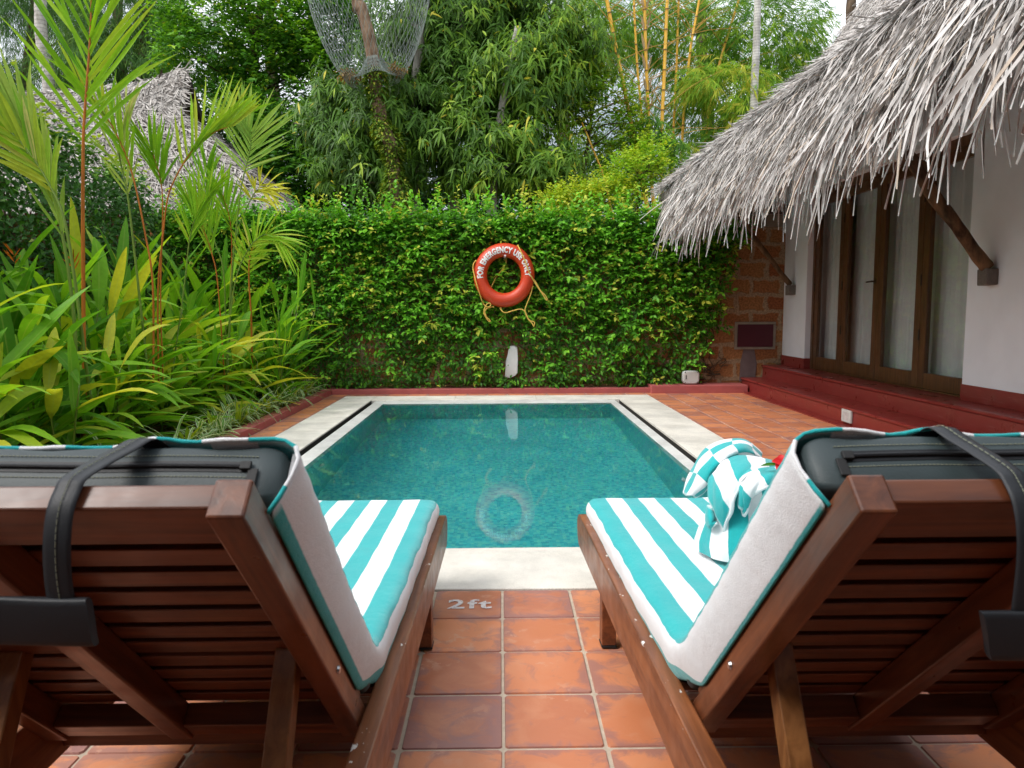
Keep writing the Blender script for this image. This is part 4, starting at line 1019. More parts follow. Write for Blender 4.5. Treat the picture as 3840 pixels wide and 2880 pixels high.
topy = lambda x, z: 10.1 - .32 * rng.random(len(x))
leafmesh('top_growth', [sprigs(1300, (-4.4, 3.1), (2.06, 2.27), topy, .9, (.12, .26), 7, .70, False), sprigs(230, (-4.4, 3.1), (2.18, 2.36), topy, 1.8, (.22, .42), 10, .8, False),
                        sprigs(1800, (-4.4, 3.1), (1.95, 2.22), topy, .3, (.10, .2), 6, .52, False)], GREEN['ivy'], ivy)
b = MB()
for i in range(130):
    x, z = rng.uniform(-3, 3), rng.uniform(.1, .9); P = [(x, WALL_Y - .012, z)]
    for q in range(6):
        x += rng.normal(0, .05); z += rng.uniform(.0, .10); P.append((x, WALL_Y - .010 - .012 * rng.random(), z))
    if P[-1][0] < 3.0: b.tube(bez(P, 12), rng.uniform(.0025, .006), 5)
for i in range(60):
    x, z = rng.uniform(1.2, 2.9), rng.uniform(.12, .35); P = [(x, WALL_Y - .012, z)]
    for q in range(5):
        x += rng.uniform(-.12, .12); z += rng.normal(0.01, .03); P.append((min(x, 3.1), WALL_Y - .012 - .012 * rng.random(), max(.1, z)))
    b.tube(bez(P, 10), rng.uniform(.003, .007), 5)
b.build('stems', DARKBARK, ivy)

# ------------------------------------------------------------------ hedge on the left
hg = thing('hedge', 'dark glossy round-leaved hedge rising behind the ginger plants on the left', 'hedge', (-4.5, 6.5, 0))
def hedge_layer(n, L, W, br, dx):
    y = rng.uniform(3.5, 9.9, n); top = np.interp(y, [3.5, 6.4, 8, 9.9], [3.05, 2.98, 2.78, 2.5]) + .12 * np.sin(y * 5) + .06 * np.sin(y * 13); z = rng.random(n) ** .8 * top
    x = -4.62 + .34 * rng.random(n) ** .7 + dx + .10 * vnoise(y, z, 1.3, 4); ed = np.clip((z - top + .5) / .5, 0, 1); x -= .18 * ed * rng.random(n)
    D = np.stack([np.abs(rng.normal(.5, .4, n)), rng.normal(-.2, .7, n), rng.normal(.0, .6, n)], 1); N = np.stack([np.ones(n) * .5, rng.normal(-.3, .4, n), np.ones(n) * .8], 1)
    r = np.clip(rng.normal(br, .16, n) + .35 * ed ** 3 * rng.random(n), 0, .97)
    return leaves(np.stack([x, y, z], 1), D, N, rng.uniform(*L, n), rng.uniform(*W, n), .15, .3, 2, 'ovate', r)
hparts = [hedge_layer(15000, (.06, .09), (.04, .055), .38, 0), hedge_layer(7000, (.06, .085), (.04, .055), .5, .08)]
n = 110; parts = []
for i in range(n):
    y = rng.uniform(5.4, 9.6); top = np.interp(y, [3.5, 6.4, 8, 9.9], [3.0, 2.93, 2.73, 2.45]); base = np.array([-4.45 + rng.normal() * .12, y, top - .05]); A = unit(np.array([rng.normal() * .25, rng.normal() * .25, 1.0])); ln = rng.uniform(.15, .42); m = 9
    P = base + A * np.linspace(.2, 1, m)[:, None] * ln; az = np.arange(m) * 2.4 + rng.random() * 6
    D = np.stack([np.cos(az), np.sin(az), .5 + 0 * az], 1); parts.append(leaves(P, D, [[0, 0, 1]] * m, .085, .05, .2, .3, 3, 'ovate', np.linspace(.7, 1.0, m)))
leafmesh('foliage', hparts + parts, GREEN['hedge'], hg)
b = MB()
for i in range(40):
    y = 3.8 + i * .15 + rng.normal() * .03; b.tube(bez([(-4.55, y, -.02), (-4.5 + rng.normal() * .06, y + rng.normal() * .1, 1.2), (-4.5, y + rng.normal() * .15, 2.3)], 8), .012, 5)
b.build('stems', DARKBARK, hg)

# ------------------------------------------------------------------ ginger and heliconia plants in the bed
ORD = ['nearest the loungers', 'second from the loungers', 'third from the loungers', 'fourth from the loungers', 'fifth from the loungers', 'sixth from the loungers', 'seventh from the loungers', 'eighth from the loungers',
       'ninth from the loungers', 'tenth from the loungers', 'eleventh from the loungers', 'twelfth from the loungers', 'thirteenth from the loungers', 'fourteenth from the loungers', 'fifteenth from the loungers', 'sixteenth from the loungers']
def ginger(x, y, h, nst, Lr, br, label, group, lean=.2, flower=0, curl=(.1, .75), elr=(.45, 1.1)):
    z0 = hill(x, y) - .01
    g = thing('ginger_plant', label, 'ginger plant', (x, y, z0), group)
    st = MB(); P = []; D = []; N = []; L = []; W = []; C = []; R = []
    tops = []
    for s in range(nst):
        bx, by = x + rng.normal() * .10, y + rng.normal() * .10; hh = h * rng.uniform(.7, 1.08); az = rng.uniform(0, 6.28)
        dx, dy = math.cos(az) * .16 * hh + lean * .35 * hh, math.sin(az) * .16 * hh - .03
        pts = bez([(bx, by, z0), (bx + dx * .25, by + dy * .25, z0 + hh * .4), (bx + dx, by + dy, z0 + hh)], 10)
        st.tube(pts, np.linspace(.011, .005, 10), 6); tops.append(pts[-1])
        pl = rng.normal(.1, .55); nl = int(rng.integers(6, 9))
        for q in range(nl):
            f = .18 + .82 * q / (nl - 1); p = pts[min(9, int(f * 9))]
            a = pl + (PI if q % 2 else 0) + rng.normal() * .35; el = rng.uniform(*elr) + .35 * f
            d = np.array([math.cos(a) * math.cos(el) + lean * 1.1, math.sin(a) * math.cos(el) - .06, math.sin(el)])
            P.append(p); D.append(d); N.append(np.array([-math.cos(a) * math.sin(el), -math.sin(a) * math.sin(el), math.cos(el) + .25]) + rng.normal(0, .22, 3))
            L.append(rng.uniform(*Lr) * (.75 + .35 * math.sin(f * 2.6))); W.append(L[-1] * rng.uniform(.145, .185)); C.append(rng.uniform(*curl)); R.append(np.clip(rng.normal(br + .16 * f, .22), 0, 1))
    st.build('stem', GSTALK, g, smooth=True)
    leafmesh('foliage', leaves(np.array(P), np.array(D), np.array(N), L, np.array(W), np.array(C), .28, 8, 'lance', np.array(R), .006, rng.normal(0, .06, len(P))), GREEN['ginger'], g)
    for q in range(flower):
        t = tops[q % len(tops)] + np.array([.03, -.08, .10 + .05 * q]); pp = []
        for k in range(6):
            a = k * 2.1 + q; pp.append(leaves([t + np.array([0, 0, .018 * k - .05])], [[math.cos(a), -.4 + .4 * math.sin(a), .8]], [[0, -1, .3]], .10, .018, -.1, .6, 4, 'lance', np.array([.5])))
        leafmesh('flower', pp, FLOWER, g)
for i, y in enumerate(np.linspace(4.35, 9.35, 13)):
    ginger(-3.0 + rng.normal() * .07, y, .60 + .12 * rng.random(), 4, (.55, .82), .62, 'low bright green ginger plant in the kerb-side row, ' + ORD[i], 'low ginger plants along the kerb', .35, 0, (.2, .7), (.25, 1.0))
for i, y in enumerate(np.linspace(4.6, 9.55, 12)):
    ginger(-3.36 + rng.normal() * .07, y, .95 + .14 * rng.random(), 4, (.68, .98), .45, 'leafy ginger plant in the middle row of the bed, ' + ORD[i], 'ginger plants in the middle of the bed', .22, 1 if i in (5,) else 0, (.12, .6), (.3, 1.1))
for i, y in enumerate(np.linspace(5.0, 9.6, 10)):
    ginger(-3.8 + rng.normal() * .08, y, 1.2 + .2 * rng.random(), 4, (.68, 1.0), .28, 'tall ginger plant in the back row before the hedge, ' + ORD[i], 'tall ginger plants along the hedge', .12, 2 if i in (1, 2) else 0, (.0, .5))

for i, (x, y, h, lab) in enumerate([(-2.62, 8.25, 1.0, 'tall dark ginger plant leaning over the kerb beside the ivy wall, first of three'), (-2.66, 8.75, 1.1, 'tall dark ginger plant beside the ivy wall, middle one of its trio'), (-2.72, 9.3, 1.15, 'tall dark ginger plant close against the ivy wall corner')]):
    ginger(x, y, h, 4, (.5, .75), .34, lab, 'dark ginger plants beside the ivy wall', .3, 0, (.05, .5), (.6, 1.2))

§

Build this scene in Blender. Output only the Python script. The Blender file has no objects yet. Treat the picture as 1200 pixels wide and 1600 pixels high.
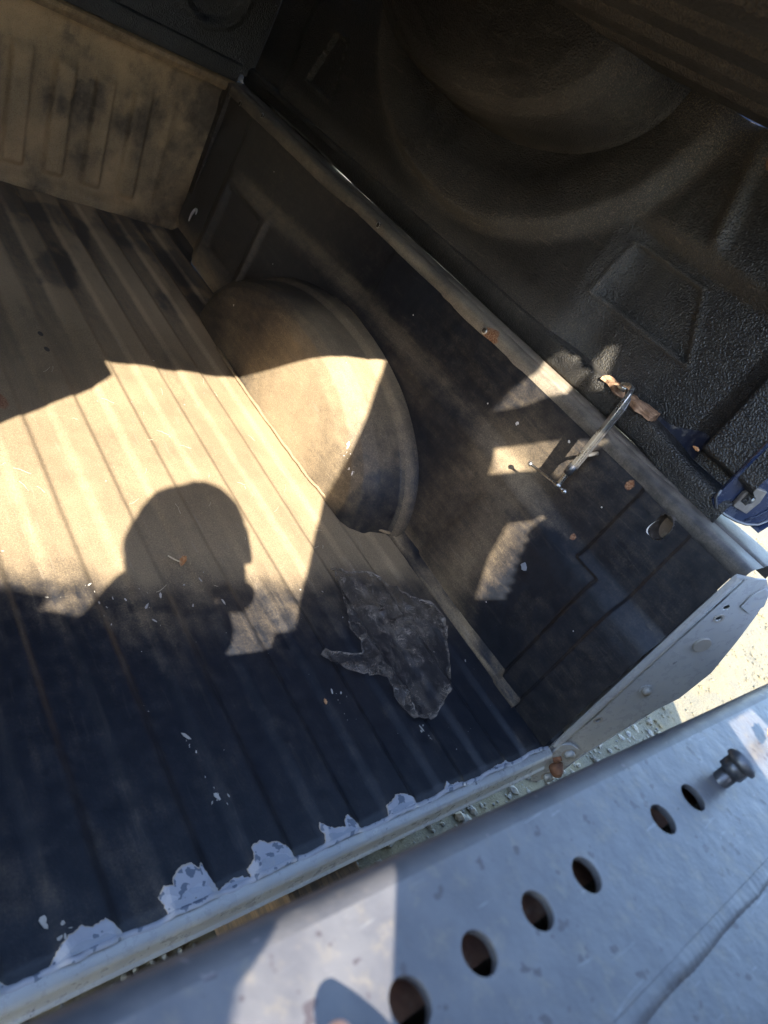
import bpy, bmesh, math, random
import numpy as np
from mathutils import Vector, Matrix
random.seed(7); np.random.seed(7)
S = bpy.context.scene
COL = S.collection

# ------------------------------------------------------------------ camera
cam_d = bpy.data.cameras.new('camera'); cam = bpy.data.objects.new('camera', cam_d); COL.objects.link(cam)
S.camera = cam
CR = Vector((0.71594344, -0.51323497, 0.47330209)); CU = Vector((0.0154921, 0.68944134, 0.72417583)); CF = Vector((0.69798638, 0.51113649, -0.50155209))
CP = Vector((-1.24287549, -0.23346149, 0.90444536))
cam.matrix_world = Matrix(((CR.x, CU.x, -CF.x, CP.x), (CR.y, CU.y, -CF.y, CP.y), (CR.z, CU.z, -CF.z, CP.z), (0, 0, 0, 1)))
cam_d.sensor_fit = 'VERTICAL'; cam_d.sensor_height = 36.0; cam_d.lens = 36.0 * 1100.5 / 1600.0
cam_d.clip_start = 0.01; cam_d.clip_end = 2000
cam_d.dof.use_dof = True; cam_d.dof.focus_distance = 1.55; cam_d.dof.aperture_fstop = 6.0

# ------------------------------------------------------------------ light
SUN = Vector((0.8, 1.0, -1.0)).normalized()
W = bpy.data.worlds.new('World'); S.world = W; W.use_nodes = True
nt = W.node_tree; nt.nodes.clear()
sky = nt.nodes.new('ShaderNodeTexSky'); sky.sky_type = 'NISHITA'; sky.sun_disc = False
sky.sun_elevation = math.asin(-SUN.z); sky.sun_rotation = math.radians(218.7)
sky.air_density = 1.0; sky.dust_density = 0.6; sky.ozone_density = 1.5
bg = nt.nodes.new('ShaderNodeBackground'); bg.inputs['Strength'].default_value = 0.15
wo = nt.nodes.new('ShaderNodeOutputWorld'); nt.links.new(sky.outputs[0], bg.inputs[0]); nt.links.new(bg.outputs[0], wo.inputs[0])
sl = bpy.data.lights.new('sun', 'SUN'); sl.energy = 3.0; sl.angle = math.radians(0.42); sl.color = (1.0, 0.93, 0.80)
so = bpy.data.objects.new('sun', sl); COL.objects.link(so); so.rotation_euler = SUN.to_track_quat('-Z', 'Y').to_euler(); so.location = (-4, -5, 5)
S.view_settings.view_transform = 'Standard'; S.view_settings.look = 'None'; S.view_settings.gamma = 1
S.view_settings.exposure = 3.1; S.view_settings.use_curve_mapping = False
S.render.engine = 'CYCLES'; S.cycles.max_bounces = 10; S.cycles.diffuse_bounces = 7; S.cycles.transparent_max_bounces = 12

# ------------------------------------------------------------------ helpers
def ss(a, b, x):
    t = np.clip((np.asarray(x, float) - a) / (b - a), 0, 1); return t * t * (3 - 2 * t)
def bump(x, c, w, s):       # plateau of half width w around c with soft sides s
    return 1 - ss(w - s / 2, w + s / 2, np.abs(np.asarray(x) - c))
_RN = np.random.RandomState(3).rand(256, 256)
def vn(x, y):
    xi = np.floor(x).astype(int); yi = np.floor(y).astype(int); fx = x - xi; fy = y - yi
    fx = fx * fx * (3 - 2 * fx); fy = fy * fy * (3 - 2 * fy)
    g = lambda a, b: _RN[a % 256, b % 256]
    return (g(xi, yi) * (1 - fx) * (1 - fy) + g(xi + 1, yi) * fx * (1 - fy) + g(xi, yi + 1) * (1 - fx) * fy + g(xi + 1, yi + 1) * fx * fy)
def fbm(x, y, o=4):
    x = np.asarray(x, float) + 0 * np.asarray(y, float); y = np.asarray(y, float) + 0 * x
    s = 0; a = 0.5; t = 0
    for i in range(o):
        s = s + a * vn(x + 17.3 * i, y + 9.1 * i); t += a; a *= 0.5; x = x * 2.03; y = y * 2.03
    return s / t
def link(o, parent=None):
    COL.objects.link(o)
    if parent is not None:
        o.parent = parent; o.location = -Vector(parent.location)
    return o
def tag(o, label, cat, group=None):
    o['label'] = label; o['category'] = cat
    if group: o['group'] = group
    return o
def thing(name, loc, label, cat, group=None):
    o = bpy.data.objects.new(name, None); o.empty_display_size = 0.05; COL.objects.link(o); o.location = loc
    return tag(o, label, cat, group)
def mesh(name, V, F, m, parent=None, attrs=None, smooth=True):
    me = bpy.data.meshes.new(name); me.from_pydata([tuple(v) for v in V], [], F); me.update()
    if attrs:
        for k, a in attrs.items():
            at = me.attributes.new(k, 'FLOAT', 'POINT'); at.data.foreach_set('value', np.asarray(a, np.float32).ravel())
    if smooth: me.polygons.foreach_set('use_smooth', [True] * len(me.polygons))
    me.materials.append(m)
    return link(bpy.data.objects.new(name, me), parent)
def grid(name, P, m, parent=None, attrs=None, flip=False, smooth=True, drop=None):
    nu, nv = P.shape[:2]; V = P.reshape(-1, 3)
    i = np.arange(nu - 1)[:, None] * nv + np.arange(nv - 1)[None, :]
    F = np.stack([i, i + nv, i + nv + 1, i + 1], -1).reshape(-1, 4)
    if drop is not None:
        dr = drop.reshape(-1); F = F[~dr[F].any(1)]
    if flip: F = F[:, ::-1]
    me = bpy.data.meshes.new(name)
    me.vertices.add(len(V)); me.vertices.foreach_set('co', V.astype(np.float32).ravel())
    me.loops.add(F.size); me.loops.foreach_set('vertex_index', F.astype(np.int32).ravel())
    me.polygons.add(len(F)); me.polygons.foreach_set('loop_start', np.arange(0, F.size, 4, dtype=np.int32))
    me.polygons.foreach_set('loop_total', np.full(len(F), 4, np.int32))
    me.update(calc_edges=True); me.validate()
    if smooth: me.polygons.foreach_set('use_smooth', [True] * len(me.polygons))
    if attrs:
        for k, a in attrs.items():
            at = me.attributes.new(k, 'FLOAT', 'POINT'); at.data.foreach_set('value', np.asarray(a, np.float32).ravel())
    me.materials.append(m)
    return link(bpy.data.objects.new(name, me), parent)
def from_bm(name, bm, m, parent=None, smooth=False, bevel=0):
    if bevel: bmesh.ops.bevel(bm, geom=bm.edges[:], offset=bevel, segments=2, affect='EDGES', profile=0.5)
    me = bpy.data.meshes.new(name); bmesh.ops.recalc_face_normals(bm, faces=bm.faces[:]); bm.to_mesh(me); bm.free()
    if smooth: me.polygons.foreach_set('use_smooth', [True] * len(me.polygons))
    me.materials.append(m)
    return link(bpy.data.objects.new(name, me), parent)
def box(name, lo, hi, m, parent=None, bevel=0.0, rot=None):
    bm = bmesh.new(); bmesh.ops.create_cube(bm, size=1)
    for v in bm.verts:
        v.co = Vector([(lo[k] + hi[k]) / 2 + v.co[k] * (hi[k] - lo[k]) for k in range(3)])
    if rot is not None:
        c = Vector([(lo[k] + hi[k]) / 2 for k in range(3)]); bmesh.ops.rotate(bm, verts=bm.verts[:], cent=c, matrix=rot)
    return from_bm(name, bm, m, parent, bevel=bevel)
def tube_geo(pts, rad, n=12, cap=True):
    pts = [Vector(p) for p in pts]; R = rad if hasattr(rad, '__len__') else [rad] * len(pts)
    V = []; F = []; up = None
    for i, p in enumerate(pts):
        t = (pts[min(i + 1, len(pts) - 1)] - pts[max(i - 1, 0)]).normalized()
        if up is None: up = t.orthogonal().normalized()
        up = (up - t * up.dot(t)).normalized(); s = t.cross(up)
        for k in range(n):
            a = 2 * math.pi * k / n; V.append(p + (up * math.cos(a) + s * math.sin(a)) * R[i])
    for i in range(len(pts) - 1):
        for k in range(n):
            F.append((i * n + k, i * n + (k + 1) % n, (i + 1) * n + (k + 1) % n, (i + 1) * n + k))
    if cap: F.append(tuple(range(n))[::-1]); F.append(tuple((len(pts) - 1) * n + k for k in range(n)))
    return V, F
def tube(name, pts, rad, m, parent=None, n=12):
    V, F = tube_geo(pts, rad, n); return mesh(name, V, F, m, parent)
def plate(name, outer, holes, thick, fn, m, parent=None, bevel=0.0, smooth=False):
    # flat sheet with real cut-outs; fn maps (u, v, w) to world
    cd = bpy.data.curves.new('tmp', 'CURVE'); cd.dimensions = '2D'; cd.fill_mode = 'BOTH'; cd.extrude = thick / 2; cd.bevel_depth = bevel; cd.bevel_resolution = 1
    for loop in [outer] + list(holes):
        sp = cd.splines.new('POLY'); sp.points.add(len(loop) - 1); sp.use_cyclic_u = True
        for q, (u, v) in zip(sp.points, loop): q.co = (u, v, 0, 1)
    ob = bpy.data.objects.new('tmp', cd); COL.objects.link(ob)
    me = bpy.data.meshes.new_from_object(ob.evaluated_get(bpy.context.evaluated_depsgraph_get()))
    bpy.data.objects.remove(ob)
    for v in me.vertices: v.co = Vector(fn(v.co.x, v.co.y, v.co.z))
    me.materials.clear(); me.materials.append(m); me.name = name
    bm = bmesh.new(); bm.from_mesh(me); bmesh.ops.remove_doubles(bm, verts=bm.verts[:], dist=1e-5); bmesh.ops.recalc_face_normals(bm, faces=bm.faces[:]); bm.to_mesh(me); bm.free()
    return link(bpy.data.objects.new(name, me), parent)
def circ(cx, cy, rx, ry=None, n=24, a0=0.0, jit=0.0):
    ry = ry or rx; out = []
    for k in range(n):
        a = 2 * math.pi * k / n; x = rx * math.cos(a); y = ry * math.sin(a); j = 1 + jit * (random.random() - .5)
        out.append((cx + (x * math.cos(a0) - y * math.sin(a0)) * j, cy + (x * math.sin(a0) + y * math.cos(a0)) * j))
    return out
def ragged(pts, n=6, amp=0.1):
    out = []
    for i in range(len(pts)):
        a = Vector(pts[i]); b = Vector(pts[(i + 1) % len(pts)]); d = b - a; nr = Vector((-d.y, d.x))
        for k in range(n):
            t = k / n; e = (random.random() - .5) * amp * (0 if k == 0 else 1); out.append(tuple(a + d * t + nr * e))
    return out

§

* _What you should do_
Every line that holds the string "this" should be returned.

* _Task answer_
Keep writing the Blender script for this image. This is part 4, starting at line 1019. More parts follow. Write for Blender 4.5. Treat the picture as 3840 pixels wide and 2880 pixels high.
Build this scene in Blender. Output only the Python script. The Blender file has no objects yet. Treat the picture as 1200 pixels wide and 1600 pixels high.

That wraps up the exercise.